There are three important things about the story that felt different/were different that I would like to process here. One thing was that since it was 7:30 in the morning after a long four day weekend I just didn’t have “it” – that kind of teacher presence of positive energy and “we’re going to speak French and it’s all great” thing – going on. I mean, it just wasn’t going on and the kids were cranky and all I wanted to do was curl up with a cup of coffee and think about how hard this all is. So I started the story, Jim’s script in hand like a life preserver, and started going through the drill by circling the first sentence, “Class, last night I was sitting in my house and a monkey hit me in the head” which became, “Class, last week I was sitting in my house watching television and a super small sledge hammer hit me in the head nine times.” So the girl who offered up the sledge hammer as a cute response, who was all kinds of difficult last week, immediately got riveted into the story and stayed there the entire time – she knew that she wasn’t going to get to use any English at all and it worked. (This is not a girl who is going to win any contests in conjugating verbs, but my oh my did she shine today.) The point here, however, the first point about how things felt different/were different today was that I didn’t have that “ain’t it great” energy of positive teacher energy. I just didn’t have it. And – here’s the point – I DIDN’T NEED IT for the story to work. I didn’t miss it, and, in fact, being able to just do the class without trying to be an entertainer made a huge difference in the success of the story. It’s like the hope that the story would succeed, by being absent, unavailabe, actually helped the class by getting me and my needy teacher personality out of the way. Strange…
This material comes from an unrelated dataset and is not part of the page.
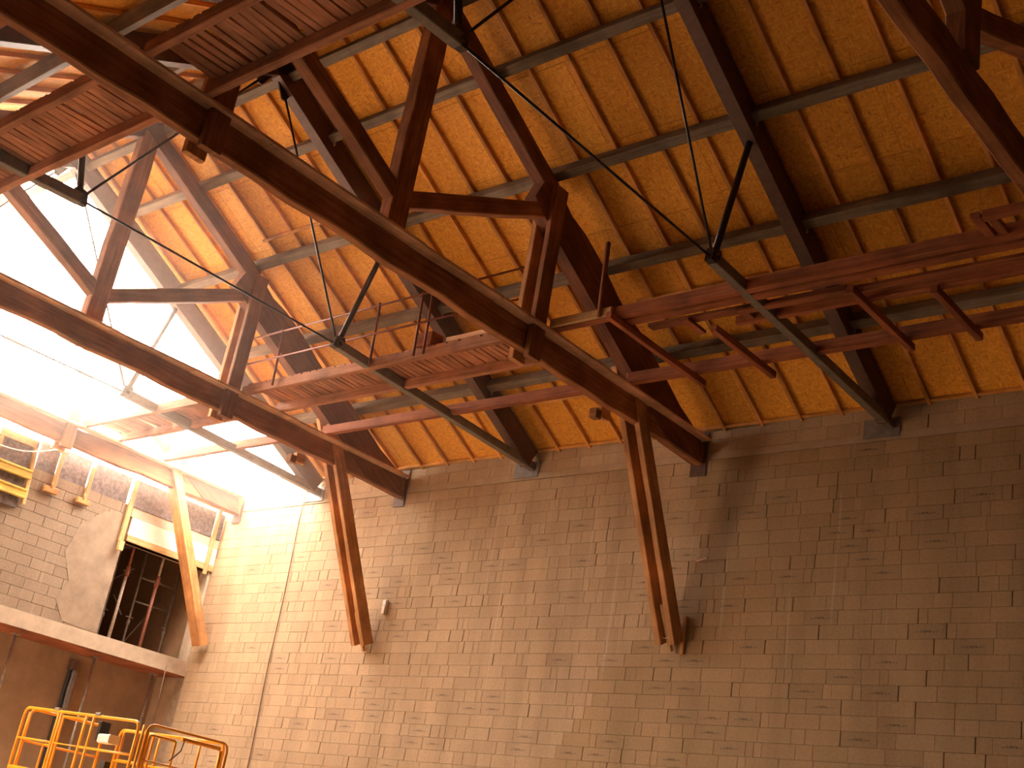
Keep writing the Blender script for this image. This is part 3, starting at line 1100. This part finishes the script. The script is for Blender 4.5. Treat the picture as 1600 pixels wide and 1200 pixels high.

Anyway, the second thing that felt different/was different today, and this is major, was that not one word of English, not one word, was used in the 50 minutes of the story, as I said. I did that because Paul and I had decided to try it last week, and also to honor Diana Noonan’s request that her DPS teachers use English no less than 90% of the time as per our new pilot project of the next three years, which is going to get us some major kick ass data if we do it right. Now, that was the first time in nine years that I have allowed no English in my TPRS classroom. The kids wrote down their cute answer suggestions in their composition books and held them up. Paul is trying it with small white boards, and I am trying it with just the composition book. It so worked.
The third thing, then, was that, since the kids were not calling out the two words in English, and since there was no English, I again found myself really tuning into their eyes much more than usual. I could have filled out a chart of what percentage out of 100 each kid was understanding, to an accuracy of within one or two percentage points. Seemingly a non sequitor, this is nonetheless true. Additionally, I noticed that, as opposed to when we were using the two words, there were a lot less suggestions, which ironically produced a deeper focus on L2, and less interruption. I didn’t need a lot of suggestions. I only needed one or two suggestions to each question. There was much less noise and much more focus. Talk about a new TPRS learning today! I never would have guessed that not allowing any English at all would lead to a much increased focus on the story. Neither could I have guessed that I would need a lot less cute suggestions for the story to work. All those superfluous cute answers in English do is eat up time and pollute the airwaves with English. I wish that Blaine or Susie or Joe would have slammed me about the two words of English when I first suggested it five years ago in my rules chart. It doesn’t work as well as Blaine’s original way of doing it. This may be true of PQA as well. I think that the whole PQA thing is overated and given more importance than is needed. I am not saying that it is not useful – just talking to the kids about whatever topic is wonderful. But, it is hard to talk to one kid when there are thirty four others wanting us to talk about them. Spinning PQA into a story is also great. But the top quality CI results of the story of today would not have happened without Jim’s script today. I go back and forth on this topic, and reserve the right to do so because none of this TPRS stuff is set in stone. Tomorrow I may say that PQA is really cool and the way to go. But, if I had to pick one today, (this conflicts with something I said in TPRS in a Year!) I would pick the stories, for the safety of the ground beneath me. And this is not to say that I am advocating changing the two words of English rule to a no English rule, but that I am certainly, based on this morning’s class, seriously thinking about it.
So, today I learned that
– I don’t need the “isn’t it all so great, kids?” histrionic posturing (which is a kind of suck that the kids feel that I NEED them to learn and which they respond to by naturally pulling away),
– no English is better than two words of English. There is a sacred part of their brains that must not be polluted, desecrated, with L1, any more than one would honk a car horn during a Beethoven sonata. The skill of Point and Pause is there to put the new information in English into the part of their brains that wants it (meaning of the word) and not into the part of their brains that doesn’t want it (sound of the word) – the two parts of their brains are different and must be kept separate during the TPRS lesson, and Point and Pause allows that.
– I only needed one or two suggestions to each question – it avoids cacophonous teaching and greatly increases the focus on CI in the classroom.